Among the entries below, extract exactly the lines that run from the one with "room(XL, ax(494, 130, WU), WU" through the one with "MB().box(xl, xr, B, U", both ends included.

Start of Provided records

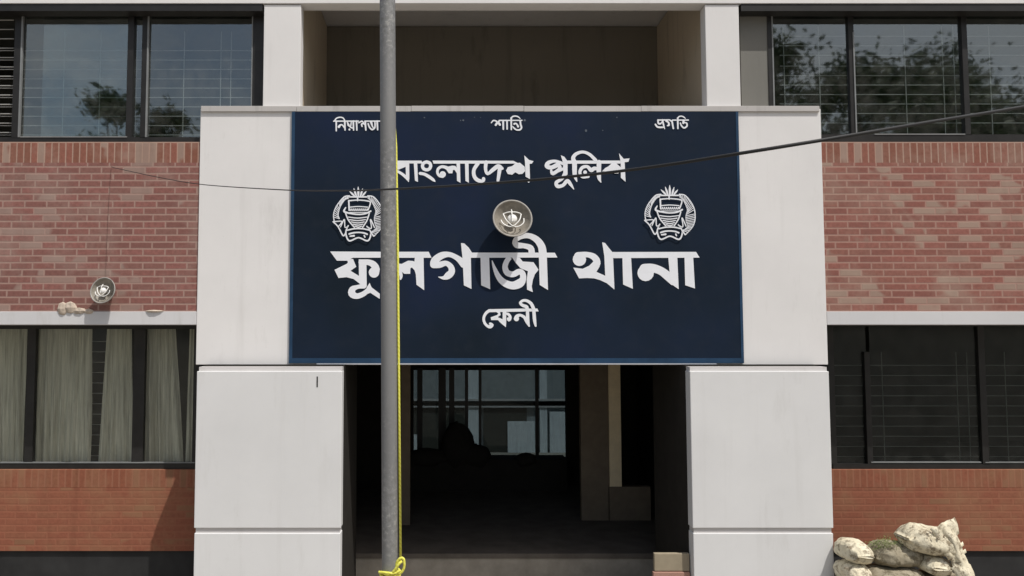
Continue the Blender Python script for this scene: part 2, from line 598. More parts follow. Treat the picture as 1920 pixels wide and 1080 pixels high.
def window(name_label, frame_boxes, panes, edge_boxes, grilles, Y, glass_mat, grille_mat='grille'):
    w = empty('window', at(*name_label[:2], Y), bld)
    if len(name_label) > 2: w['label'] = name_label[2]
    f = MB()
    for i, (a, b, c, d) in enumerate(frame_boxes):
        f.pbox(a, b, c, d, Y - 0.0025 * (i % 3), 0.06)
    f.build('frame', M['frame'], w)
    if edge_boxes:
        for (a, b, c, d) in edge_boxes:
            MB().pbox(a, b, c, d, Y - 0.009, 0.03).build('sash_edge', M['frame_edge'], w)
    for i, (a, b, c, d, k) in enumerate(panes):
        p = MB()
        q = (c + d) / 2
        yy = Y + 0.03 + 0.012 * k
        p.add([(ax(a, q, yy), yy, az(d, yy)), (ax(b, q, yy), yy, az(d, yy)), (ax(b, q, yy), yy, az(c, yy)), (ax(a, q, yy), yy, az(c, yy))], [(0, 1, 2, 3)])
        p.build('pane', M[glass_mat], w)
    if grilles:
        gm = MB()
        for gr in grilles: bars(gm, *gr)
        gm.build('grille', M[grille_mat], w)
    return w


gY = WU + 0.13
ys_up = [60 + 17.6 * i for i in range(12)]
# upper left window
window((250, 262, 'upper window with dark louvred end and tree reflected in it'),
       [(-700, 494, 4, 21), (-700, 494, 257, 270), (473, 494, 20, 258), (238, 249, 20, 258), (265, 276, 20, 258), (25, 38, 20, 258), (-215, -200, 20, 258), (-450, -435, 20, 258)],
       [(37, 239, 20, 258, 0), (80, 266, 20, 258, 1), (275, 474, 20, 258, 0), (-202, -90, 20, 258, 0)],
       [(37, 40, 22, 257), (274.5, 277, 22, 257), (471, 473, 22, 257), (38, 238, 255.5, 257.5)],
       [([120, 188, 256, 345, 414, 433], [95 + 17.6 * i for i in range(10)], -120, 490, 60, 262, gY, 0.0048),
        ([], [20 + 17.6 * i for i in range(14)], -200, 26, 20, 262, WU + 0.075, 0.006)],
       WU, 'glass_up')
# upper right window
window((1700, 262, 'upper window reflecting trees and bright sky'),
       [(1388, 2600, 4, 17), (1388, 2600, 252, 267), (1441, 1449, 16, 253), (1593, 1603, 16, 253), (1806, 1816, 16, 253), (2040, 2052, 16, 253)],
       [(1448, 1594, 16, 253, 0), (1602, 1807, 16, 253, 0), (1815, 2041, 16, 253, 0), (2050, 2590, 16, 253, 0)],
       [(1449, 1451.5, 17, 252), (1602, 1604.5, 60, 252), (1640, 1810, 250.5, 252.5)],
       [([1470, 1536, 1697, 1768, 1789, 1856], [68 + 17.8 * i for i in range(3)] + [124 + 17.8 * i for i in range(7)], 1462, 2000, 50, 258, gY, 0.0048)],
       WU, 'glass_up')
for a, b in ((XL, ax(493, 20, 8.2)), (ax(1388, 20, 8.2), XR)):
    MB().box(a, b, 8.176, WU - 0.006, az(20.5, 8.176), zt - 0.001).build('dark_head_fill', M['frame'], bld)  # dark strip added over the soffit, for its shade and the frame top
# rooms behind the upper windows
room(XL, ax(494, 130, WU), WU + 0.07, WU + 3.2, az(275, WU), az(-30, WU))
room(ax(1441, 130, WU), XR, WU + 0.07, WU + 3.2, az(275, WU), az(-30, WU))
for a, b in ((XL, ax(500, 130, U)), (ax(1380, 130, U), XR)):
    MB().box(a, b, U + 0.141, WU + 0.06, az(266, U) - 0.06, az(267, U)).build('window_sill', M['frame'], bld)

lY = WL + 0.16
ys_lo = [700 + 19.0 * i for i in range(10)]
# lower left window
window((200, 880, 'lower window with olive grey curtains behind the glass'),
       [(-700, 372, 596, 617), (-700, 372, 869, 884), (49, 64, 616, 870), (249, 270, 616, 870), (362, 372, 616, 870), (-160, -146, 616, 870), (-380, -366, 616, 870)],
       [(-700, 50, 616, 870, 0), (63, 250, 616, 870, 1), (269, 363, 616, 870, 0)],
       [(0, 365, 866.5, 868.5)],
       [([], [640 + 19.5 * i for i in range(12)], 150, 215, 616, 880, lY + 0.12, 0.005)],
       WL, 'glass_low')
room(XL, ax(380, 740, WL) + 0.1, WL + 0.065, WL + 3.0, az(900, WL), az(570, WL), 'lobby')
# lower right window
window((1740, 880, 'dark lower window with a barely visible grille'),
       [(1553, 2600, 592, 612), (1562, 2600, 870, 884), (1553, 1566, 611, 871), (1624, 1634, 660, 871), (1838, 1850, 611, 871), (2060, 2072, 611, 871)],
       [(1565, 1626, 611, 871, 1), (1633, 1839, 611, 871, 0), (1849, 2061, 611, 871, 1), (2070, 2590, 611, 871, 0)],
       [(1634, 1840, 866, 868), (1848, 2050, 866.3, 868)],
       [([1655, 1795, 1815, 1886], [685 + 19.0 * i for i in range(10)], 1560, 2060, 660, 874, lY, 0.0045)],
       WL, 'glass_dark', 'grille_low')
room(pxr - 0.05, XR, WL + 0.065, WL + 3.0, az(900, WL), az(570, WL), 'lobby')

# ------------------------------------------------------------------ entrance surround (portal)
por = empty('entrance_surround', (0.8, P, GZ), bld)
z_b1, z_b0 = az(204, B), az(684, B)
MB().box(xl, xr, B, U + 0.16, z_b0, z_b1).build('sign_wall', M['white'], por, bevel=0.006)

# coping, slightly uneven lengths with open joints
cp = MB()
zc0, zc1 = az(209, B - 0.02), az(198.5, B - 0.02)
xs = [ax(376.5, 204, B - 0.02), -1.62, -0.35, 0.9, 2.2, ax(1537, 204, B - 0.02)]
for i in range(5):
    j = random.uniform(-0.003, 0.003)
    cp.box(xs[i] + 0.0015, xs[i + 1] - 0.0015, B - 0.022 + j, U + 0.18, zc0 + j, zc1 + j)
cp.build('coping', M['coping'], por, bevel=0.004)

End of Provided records
Start of Provided records

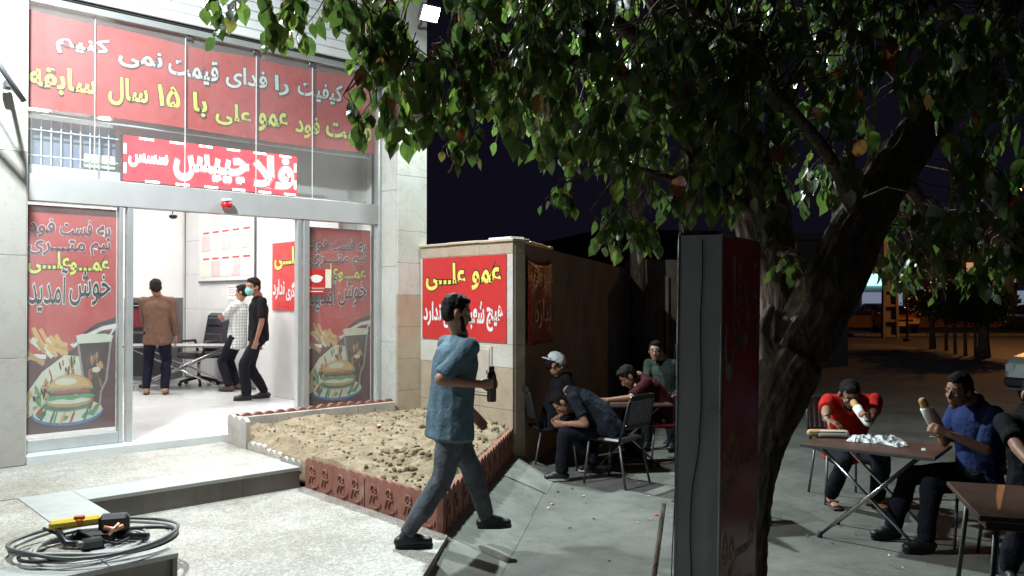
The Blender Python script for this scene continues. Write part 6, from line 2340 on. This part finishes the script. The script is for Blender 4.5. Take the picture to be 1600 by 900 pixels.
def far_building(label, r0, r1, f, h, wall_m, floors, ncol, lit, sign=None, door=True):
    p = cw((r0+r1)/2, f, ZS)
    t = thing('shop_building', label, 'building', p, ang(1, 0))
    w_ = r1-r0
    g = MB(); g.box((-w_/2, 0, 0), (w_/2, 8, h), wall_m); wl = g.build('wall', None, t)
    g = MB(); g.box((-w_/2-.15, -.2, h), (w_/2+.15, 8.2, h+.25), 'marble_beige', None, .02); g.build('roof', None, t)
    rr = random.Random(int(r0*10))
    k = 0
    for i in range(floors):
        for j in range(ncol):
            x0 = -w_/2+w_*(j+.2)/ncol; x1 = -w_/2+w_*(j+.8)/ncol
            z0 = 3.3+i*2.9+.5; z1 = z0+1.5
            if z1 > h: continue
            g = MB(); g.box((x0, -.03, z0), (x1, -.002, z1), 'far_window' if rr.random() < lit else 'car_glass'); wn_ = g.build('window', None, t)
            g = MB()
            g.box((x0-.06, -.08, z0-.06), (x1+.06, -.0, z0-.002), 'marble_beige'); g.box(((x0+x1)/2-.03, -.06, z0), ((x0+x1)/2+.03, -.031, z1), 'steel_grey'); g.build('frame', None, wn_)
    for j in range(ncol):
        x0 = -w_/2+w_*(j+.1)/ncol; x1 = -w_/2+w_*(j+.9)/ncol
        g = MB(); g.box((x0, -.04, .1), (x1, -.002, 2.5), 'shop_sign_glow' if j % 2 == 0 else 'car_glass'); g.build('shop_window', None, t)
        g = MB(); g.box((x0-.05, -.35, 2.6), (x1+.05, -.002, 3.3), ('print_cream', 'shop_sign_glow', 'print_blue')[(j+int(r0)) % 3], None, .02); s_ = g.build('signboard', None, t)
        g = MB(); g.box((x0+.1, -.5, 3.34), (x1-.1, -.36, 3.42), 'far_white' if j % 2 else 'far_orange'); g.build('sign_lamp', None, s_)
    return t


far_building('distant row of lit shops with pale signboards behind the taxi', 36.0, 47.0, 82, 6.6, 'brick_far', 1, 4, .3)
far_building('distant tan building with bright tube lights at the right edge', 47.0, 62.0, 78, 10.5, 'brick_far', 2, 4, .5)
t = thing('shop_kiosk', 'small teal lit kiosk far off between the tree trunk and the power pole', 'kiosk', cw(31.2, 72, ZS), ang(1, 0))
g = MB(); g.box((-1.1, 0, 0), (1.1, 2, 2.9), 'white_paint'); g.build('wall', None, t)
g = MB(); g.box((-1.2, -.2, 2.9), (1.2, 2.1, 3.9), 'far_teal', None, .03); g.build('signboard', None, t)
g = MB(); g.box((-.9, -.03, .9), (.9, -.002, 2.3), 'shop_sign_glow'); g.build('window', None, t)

End of Provided records
Start of Provided records

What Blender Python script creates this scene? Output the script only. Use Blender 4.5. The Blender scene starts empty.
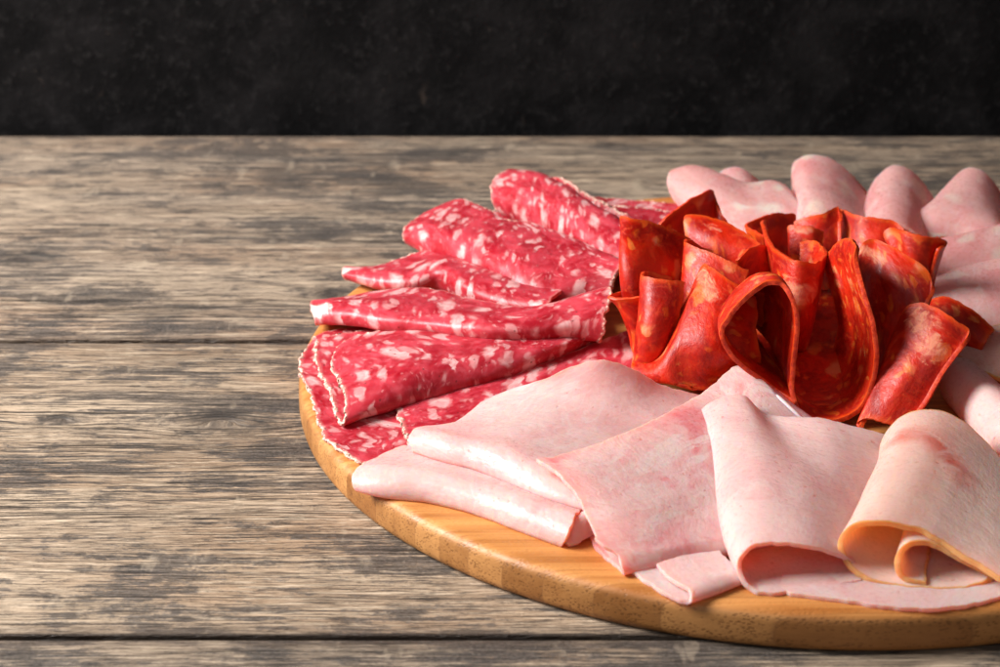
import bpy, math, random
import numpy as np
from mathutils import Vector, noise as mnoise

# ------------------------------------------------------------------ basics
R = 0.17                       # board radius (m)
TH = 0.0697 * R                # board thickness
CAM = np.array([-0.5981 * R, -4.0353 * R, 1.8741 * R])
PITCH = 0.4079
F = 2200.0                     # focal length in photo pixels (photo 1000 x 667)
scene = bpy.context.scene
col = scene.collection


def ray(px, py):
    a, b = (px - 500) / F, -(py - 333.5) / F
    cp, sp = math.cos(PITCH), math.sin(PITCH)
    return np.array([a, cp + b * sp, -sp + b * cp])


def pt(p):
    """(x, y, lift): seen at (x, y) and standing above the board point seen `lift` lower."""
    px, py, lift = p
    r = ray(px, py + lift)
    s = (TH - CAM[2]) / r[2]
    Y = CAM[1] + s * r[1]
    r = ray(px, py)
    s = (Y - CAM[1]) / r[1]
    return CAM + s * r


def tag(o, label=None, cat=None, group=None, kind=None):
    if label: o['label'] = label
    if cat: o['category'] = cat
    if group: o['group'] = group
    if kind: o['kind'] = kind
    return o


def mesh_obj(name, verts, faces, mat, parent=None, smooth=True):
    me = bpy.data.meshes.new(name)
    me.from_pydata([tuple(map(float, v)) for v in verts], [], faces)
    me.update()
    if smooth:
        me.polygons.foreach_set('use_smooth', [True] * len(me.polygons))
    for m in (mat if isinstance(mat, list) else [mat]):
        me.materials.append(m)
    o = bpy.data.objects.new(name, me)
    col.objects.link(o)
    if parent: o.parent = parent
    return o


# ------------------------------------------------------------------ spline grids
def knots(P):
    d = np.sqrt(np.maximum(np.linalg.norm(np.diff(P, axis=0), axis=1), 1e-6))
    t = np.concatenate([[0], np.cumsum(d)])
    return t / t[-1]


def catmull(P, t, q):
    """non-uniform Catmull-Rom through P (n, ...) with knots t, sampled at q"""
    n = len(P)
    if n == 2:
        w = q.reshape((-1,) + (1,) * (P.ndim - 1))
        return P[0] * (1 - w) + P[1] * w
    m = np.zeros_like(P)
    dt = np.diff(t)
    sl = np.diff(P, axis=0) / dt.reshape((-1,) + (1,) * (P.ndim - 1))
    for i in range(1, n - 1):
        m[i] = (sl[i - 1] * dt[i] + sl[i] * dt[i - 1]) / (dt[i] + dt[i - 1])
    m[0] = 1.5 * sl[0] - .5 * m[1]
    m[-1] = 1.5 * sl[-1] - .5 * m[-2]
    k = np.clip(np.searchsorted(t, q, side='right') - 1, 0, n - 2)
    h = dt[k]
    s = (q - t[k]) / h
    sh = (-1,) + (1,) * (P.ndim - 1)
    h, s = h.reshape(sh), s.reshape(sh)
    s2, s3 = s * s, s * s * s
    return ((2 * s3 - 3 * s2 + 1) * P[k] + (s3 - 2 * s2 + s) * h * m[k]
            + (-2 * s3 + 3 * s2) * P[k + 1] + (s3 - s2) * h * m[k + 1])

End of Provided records

Answer to the problem =>
room(XL, ax(494, 130, WU), WU + 0.07, WU + 3.2, az(275, WU), az(-30, WU))
room(ax(1441, 130, WU), XR, WU + 0.07, WU + 3.2, az(275, WU), az(-30, WU))
for a, b in ((XL, ax(500, 130, U)), (ax(1380, 130, U), XR)):
    MB().box(a, b, U + 0.141, WU + 0.06, az(266, U) - 0.06, az(267, U)).build('window_sill', M['frame'], bld)

lY = WL + 0.16
ys_lo = [700 + 19.0 * i for i in range(10)]
# lower left window
window((200, 880, 'lower window with olive grey curtains behind the glass'),
       [(-700, 372, 596, 617), (-700, 372, 869, 884), (49, 64, 616, 870), (249, 270, 616, 870), (362, 372, 616, 870), (-160, -146, 616, 870), (-380, -366, 616, 870)],
       [(-700, 50, 616, 870, 0), (63, 250, 616, 870, 1), (269, 363, 616, 870, 0)],
       [(0, 365, 866.5, 868.5)],
       [([], [640 + 19.5 * i for i in range(12)], 150, 215, 616, 880, lY + 0.12, 0.005)],
       WL, 'glass_low')
room(XL, ax(380, 740, WL) + 0.1, WL + 0.065, WL + 3.0, az(900, WL), az(570, WL), 'lobby')
# lower right window
window((1740, 880, 'dark lower window with a barely visible grille'),
       [(1553, 2600, 592, 612), (1562, 2600, 870, 884), (1553, 1566, 611, 871), (1624, 1634, 660, 871), (1838, 1850, 611, 871), (2060, 2072, 611, 871)],
       [(1565, 1626, 611, 871, 1), (1633, 1839, 611, 871, 0), (1849, 2061, 611, 871, 1), (2070, 2590, 611, 871, 0)],
       [(1634, 1840, 866, 868), (1848, 2050, 866.3, 868)],
       [([1655, 1795, 1815, 1886], [685 + 19.0 * i for i in range(10)], 1560, 2060, 660, 874, lY, 0.0045)],
       WL, 'glass_dark', 'grille_low')
room(pxr - 0.05, XR, WL + 0.065, WL + 3.0, az(900, WL), az(570, WL), 'lobby')

# ------------------------------------------------------------------ entrance surround (portal)
por = empty('entrance_surround', (0.8, P, GZ), bld)
z_b1, z_b0 = az(204, B), az(684, B)
MB().box(xl, xr, B, U + 0.16, z_b0, z_b1).build('sign_wall', M['white'], por, bevel=0.006)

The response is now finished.